Mes Gulbul et Bhuckory
Les avis sont partagés sur la question des allégations dans des affaires de drogue. L’on sait que le récidiviste Kumar Hazareesingh a dénoncé Lise Coindreau dans une affaire de drogue. Ce ne sont là que des allégations. Mes Raouf Gulbul, criminaliste, et Me Sanjay Bhuckory, président du ‘Bar Council’ et conférencier en droit pénal au ‘Council of Legal Education’, apportent leur lecture sur ce chapitre.
Q : Quelle est la valeur légale d’une allégation dans une affaire de drogue ?
Me Raouf Gulbul : Quand quelqu’un porte des accusations contre une autre personne, c’est une allégation.

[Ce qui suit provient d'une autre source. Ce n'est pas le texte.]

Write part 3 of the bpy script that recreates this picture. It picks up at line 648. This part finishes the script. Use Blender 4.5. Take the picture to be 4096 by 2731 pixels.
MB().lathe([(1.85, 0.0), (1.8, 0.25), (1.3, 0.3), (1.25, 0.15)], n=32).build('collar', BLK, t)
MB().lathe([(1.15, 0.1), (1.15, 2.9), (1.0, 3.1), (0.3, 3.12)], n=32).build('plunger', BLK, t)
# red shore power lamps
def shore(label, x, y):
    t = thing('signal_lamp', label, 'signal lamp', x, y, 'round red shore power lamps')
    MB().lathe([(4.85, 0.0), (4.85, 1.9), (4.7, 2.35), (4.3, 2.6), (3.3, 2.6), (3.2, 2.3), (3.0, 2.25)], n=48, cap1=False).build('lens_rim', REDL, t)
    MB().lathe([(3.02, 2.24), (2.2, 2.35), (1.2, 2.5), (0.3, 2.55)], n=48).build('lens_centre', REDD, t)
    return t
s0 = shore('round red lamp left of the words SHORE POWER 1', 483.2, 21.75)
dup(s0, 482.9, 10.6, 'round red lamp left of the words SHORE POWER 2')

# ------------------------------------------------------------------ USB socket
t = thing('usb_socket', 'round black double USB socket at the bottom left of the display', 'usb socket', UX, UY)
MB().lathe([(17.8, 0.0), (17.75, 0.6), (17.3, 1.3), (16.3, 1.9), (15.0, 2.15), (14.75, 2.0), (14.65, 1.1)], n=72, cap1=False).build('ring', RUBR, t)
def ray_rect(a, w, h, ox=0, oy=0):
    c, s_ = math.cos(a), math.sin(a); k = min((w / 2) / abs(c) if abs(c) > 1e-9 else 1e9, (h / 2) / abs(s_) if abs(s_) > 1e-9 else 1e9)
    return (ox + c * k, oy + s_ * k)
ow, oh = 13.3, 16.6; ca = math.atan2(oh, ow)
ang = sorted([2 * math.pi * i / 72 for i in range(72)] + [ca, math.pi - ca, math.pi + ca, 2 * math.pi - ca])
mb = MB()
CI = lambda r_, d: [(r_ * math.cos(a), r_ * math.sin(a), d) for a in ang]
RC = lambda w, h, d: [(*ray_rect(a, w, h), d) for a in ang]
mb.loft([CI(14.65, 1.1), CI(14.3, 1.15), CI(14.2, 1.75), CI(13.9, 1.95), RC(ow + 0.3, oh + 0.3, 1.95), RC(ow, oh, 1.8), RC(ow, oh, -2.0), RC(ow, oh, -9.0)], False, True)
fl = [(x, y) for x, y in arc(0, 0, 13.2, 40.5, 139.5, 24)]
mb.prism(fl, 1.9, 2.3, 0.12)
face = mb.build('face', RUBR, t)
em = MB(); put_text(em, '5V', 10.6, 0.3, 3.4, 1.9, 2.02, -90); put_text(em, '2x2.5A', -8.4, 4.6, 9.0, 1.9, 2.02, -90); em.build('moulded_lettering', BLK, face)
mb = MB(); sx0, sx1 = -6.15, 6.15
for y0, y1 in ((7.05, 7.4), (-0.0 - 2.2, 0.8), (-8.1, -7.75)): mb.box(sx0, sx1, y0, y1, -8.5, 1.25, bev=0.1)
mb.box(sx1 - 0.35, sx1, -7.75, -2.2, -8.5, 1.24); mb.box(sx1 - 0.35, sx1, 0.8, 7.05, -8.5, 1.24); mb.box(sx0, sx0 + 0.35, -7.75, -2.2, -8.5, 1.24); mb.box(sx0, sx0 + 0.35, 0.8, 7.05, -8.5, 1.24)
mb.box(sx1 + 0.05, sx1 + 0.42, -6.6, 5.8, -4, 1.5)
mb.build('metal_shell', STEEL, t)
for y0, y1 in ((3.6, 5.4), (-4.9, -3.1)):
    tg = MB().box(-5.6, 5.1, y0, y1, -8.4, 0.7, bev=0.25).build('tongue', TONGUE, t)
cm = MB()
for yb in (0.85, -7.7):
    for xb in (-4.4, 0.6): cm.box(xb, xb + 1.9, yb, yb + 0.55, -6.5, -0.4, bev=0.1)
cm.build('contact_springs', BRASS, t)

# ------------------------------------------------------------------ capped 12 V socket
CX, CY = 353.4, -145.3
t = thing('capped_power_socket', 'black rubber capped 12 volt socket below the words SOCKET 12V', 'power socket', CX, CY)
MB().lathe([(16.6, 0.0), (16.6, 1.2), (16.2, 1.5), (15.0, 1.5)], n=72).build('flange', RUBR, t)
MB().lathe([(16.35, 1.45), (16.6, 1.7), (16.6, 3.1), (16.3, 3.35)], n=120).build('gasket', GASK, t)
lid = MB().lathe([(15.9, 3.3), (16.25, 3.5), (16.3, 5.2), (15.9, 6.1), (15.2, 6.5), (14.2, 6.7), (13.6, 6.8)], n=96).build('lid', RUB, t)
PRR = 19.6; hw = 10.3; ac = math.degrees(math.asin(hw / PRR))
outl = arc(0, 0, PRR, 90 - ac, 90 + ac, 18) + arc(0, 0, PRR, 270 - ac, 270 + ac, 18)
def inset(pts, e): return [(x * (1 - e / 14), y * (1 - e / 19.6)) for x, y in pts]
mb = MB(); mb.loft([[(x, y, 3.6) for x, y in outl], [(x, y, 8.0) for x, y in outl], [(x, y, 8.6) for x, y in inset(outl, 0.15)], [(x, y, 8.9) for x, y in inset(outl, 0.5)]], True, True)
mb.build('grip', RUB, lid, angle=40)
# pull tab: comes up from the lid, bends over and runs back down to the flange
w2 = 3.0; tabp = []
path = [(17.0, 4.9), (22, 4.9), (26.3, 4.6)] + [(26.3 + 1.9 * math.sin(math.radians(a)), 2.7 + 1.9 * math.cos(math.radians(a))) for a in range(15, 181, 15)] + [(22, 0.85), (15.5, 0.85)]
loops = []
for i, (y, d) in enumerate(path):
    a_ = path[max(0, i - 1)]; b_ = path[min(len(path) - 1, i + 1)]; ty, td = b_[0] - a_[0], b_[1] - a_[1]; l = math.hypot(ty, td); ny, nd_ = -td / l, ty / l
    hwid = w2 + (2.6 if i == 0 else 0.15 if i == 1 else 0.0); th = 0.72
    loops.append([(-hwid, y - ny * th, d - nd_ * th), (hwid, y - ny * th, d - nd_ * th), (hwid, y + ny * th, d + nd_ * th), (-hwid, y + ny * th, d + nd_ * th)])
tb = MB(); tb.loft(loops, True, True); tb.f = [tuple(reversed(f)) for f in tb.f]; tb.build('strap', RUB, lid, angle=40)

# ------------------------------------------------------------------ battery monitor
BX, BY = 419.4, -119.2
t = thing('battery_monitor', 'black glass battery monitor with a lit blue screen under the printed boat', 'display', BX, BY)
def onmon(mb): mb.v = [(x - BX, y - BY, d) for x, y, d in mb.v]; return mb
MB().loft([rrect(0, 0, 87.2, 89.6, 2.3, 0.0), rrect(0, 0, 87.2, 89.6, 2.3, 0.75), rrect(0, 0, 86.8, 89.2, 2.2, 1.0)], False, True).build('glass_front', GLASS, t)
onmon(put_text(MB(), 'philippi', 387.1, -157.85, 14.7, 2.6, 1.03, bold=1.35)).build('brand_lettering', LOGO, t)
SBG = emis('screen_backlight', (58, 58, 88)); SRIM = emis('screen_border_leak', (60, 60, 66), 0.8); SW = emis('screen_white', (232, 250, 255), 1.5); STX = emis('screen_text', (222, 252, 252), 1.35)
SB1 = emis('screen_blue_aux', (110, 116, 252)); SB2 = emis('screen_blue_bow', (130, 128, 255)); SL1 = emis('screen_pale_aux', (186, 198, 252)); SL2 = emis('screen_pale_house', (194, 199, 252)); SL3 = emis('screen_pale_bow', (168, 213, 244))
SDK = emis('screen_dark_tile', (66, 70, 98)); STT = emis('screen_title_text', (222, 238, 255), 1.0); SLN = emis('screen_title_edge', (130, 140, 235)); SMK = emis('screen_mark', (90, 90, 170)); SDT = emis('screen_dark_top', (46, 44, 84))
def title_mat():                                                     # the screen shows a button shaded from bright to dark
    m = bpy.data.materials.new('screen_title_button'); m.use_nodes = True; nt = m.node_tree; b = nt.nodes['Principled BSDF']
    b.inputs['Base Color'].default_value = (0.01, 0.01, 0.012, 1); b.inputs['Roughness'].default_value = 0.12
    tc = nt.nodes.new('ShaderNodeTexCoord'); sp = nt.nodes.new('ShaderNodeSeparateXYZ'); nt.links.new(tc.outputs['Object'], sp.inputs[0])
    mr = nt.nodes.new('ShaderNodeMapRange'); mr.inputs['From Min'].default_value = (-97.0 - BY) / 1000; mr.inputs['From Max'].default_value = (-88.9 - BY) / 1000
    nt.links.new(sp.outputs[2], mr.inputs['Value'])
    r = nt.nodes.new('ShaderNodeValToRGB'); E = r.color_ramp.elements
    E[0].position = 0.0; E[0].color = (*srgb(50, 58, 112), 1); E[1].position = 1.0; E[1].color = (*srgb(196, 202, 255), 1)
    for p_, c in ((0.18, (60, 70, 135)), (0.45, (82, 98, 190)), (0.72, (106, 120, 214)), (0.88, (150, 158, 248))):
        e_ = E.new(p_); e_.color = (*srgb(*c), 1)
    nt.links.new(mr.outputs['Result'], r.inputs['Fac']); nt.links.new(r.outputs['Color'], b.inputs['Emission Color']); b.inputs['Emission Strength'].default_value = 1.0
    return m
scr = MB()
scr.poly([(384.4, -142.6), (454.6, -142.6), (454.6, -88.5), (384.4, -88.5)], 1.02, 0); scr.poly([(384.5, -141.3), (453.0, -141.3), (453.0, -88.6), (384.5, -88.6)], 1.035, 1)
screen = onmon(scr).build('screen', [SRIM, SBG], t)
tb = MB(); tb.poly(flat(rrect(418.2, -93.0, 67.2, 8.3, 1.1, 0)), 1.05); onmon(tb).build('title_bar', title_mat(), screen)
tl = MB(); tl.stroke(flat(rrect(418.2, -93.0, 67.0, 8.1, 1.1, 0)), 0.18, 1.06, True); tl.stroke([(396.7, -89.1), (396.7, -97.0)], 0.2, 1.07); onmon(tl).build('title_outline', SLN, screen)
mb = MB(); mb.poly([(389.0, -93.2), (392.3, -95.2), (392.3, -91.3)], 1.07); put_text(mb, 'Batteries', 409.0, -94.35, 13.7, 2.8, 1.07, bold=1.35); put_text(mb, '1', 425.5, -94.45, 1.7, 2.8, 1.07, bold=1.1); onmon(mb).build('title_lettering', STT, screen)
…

À défaut de preuves, d’aveux des accusés ou de preuves scientifiques, la poursuite utilise cette méthode pour prouver son ‘case’ en Cour contre celui qui a été dénoncé. C’est une méthode qui a des conséquences dangereuses, car cela peut amener à l’incarcération d’un innocent. C’est un État d’urgence en permanence, parce que personne n’est à l’abri d’une allégation. Sa valeur légale est celle-ci : le magistrat juge si la personne qui fait des allégations est crédible et s’il peut se baser sur ce témoignage uniquement, alors il peut trouver l’accusé coupable, en l’absence de preuves scientifiques et de témoins oculaires.
Sanjay Bhuckory : En droit, la preuve testimoniale suffit. En d’autres mots, si quelqu’un a fait une allégation contre une personne, la police peut procéder à l’arrestation de cette dernière. Mais, afin d’éviter tout abus, la police ne doit surtout pas se cantonner à une simple allégation verbale, et doit la contre-vérifier par des preuves tangibles. Donc, si cette allégation est corroborée par d’autres éléments qui soutiennent les dires du dénonciateur, cela donnerait une force probante au témoignage du dénonciateur devant un tribunal. Dans le milieu de la drogue, c’est la loi du silence qui prévaut et pour pouvoir lever le voile, il faut nécessairement quelqu’un de l’intérieur pour briser l’omerta.
Q : La police peut-elle se contenter, dans des cas de drogue, d’une allégation pour procéder à une arrestation ?
Me Raouf Gulbul : C’est ce que fait généralement la police et c’est mauvais. J’ai vu des cas de drogue où ceux arrêtés font des allégations contre une personne qui est interpellée. Mais, à l’appel de l’affaire, ils se rétractent, non sans avoir extorqué de l’argent à celui qu’ils ont mis en accusation, quitte à payer une amende ou à purger une peine pour parjure. C’est un vrai calvaire pour celui qui passe par ces moments-là. En tant que légiste, je préfère voir dix coupables en liberté qu’un innocent derrière les barreaux.
Me Sanjay Bhuckory : En principe oui, mais la police devrait prendre beaucoup de précautions dans des affaires entraînant des peines plus sévères, telles les affaires de drogue, où il pourrait par exemple y avoir la motivation de gains faciles de la part du dénonciateur. Ce dernier se rétracte presque toujours en Cour, quitte à purger une peine pour parjure. Pour lui, une petite peine d’emprisonnement n’est rien, en contrepartie du ‘deal’ qu’il a dû faire avec la personne qu’il a dénoncée. Il faut aussi faire ressortir, qu’en droit, si le dénonciateur a aussi participé dans l’offense en question, il devient le complice de celui qu’il a dénoncé, et son témoignage doit obligatoirement être corroboré par des preuves indépendantes.
Q : Faudrait-il revoir nos lois afin d’éviter tout abus sur la question d’allégations ?
Me Raouf Gulbul : Il n’y a pas de loi sur les allégations en tant que tel. La loi prévoit de prendre quelqu’un qui a été utilisé pour commanditer une offense comme un témoin potentiel. En droit, cette méthode est valable. Mais, il faut des preuves pour soutenir les allégations. En l’absence de preuves, l’arrestation est arbitraire.
Me Sanjay Bhuckory : Ce n’est pas la loi qui doit être revue, mais plutôt la façon dont la police utilise cette loi. La police et la cour ne devraient surtout pas se fier à une simple allégation pour inculper ou condamner une personne. Elles doivent impérativement chercher des éléments indépendants pour corroborer ces allégations. Sinon, on court le risque de nuire au droit fondamental et à la réputation du citoyen, qui aurait été injustement inculpé, incarcéré et poursuivi.